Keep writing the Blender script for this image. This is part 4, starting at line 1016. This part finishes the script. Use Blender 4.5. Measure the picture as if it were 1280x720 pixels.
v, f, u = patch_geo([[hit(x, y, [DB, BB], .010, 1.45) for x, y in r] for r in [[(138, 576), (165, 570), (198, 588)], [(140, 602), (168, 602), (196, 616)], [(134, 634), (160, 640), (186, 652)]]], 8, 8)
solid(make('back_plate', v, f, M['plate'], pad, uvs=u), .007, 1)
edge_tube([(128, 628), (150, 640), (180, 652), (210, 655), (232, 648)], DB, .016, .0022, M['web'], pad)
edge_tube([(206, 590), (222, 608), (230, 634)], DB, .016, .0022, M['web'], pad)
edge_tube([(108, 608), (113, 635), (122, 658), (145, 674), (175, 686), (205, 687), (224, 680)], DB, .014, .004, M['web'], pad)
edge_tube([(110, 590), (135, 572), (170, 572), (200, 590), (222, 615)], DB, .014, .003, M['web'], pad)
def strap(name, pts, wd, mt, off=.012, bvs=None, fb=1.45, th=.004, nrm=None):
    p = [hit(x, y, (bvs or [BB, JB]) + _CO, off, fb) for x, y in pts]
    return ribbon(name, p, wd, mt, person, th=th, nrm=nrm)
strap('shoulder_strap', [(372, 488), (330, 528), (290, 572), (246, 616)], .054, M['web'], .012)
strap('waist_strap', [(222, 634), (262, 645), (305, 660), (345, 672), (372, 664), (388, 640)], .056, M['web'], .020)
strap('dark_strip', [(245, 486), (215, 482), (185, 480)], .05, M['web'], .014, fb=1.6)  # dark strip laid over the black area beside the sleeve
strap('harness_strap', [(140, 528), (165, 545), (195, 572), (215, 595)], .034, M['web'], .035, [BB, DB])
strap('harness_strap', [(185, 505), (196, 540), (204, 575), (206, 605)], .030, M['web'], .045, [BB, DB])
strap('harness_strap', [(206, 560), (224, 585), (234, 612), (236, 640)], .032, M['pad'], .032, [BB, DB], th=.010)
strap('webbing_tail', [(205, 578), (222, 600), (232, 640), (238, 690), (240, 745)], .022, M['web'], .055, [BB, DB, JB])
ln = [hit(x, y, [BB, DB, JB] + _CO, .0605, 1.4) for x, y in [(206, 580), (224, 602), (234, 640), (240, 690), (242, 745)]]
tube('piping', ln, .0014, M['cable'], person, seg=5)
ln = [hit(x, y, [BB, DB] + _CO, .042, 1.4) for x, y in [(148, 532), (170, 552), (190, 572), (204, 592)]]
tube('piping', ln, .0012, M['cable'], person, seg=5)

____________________

• _EXERCISE REQUIREMENTS_: Each line of the material should be duplicated exactly, please.

• _COMPLETE OUTPUT_:
Keep writing the Blender script for this image. This is part 4, starting at line 1016. This part finishes the script. Use Blender 4.5. Measure the picture as if it were 1280x720 pixels.
v, f, u = patch_geo([[hit(x, y, [DB, BB], .010, 1.45) for x, y in r] for r in [[(138, 576), (165, 570), (198, 588)], [(140, 602), (168, 602), (196, 616)], [(134, 634), (160, 640), (186, 652)]]], 8, 8)
solid(make('back_plate', v, f, M['plate'], pad, uvs=u), .007, 1)
edge_tube([(128, 628), (150, 640), (180, 652), (210, 655), (232, 648)], DB, .016, .0022, M['web'], pad)
edge_tube([(206, 590), (222, 608), (230, 634)], DB, .016, .0022, M['web'], pad)
edge_tube([(108, 608), (113, 635), (122, 658), (145, 674), (175, 686), (205, 687), (224, 680)], DB, .014, .004, M['web'], pad)
edge_tube([(110, 590), (135, 572), (170, 572), (200, 590), (222, 615)], DB, .014, .003, M['web'], pad)
def strap(name, pts, wd, mt, off=.012, bvs=None, fb=1.45, th=.004, nrm=None):
    p = [hit(x, y, (bvs or [BB, JB]) + _CO, off, fb) for x, y in pts]
    return ribbon(name, p, wd, mt, person, th=th, nrm=nrm)
strap('shoulder_strap', [(372, 488), (330, 528), (290, 572), (246, 616)], .054, M['web'], .012)
strap('waist_strap', [(222, 634), (262, 645), (305, 660), (345, 672), (372, 664), (388, 640)], .056, M['web'], .020)
strap('dark_strip', [(245, 486), (215, 482), (185, 480)], .05, M['web'], .014, fb=1.6)  # dark strip laid over the black area beside the sleeve
strap('harness_strap', [(140, 528), (165, 545), (195, 572), (215, 595)], .034, M['web'], .035, [BB, DB])
strap('harness_strap', [(185, 505), (196, 540), (204, 575), (206, 605)], .030, M['web'], .045, [BB, DB])
strap('harness_strap', [(206, 560), (224, 585), (234, 612), (236, 640)], .032, M['pad'], .032, [BB, DB], th=.010)
strap('webbing_tail', [(205, 578), (222, 600), (232, 640), (238, 690), (240, 745)], .022, M['web'], .055, [BB, DB, JB])
ln = [hit(x, y, [BB, DB, JB] + _CO, .0605, 1.4) for x, y in [(206, 580), (224, 602), (234, 640), (240, 690), (242, 745)]]
tube('piping', ln, .0014, M['cable'], person, seg=5)
ln = [hit(x, y, [BB, DB] + _CO, .042, 1.4) for x, y in [(148, 532), (170, 552), (190, 572), (204, 592)]]
tube('piping', ln, .0012, M['cable'], person, seg=5)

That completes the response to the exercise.